Defining Quality in Primary and Secondary Education

  •  Anastasia Papanthymou    
  •  Maria Darra    


The purpose of this paper is to explore the conceptual content of the term ‘quality’ in primary and secondary education through the content analysis of 32 scientific publications. The analysis of the qualitative data is based on the methodology of grounded theory, revealing 21 major dimensions of quality with a high frequency of occurrence that are divided into five broader categories. The first category, ‘learning environment,’ includes psychosocial elements, physical elements, respect for diversity and collaboration, sharing, and team spirit. The second category, ‘learning content,’ includes student-centred pedagogy, well-structured knowledge base, continuous curriculum improvement, interest in all students, and life skills. The third category, ‘processes,’ includes teaching, learning, assessment, support, and supervision. The fourth category, ‘students,’ includes involvement/participation, feedback, challenging learning activities, and improved learning outcomes.
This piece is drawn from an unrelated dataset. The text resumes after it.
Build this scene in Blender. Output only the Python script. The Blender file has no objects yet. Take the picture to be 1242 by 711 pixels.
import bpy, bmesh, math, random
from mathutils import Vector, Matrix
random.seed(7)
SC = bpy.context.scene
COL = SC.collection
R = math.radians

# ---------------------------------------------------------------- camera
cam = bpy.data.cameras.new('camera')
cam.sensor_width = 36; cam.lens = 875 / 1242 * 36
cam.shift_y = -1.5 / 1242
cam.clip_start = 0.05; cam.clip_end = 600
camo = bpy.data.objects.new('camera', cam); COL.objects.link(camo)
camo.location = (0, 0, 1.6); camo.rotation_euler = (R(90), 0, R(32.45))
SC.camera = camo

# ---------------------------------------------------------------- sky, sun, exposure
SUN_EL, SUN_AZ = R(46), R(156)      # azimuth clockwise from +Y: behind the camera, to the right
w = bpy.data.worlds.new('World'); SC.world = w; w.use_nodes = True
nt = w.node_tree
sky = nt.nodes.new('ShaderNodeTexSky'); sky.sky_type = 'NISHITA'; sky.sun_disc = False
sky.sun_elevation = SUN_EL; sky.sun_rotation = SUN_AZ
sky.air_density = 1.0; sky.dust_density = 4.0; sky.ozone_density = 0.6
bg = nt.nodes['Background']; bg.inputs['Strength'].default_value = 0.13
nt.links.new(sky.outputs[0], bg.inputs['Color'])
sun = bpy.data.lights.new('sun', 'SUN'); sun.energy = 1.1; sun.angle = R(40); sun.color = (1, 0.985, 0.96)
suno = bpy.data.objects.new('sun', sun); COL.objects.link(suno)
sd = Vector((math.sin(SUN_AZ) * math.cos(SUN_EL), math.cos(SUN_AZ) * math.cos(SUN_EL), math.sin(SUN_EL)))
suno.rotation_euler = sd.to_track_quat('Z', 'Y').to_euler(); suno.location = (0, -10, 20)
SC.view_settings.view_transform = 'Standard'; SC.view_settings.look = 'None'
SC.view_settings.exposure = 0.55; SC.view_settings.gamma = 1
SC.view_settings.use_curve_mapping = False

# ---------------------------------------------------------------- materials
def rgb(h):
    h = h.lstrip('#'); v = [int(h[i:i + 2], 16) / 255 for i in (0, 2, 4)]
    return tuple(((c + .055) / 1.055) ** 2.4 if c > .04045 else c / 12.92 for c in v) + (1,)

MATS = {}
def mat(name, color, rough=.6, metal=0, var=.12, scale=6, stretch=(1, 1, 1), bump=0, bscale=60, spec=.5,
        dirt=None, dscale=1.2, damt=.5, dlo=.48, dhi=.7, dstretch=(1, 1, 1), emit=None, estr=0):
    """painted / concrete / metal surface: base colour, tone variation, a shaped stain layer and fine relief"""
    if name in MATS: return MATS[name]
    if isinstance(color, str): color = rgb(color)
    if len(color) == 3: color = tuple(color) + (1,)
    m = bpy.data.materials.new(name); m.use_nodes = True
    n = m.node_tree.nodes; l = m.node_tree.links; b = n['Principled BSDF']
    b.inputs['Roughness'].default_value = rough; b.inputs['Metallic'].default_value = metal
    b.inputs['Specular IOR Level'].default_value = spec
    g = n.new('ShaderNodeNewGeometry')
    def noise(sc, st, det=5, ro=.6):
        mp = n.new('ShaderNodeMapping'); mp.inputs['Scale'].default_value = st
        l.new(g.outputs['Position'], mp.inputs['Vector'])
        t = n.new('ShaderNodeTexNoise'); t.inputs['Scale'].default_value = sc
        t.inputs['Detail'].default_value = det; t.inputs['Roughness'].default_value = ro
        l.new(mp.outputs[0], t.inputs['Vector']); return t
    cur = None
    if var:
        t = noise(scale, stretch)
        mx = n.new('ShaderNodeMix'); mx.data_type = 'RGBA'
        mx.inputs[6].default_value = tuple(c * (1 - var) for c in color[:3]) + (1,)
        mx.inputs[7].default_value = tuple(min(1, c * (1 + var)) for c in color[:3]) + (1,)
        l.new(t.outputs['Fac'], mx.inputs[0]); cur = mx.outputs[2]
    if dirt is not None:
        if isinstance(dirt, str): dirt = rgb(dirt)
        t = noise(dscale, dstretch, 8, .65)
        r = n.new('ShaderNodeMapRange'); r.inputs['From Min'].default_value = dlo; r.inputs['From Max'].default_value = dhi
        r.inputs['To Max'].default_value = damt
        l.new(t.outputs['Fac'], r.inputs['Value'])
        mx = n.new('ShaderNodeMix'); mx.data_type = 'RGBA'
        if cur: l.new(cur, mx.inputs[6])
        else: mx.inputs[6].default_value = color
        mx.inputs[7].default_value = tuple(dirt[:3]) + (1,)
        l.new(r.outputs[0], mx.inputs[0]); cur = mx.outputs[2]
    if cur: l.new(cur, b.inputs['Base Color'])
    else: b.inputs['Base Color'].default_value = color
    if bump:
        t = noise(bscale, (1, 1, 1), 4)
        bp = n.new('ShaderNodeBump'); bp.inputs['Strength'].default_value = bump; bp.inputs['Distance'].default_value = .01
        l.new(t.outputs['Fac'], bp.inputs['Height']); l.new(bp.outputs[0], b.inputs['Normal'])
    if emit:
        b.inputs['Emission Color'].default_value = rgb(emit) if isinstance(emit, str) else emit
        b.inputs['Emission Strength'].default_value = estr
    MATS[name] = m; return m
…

Finally, the fifth category, ‘teachers,’ includes knowledge of educational context, content, curriculum, and pedagogy, pedagogical skills, emotional/management/reflection skills, and teacher professional development. According to the main findings, from the category ‘learning environment,’ the dimension concerning the psychosocial elements prevails in the literature; from the category ‘learning content’, the dimension of student-centred pedagogy prevails; and from the category ‘processes’, three dimensions prevail: the first is related to support and supervision and the other two are related to teaching and assessment. From the wider category ‘students,’ the dimension relating to improved learning outcomes prevails. Finally, in the category ‘teachers,’ two dimensions prevail: the first concerns skills (emotional, management, reflection), and the second dimension concerns knowledge of the educational context, content, curriculum, and pedagogy.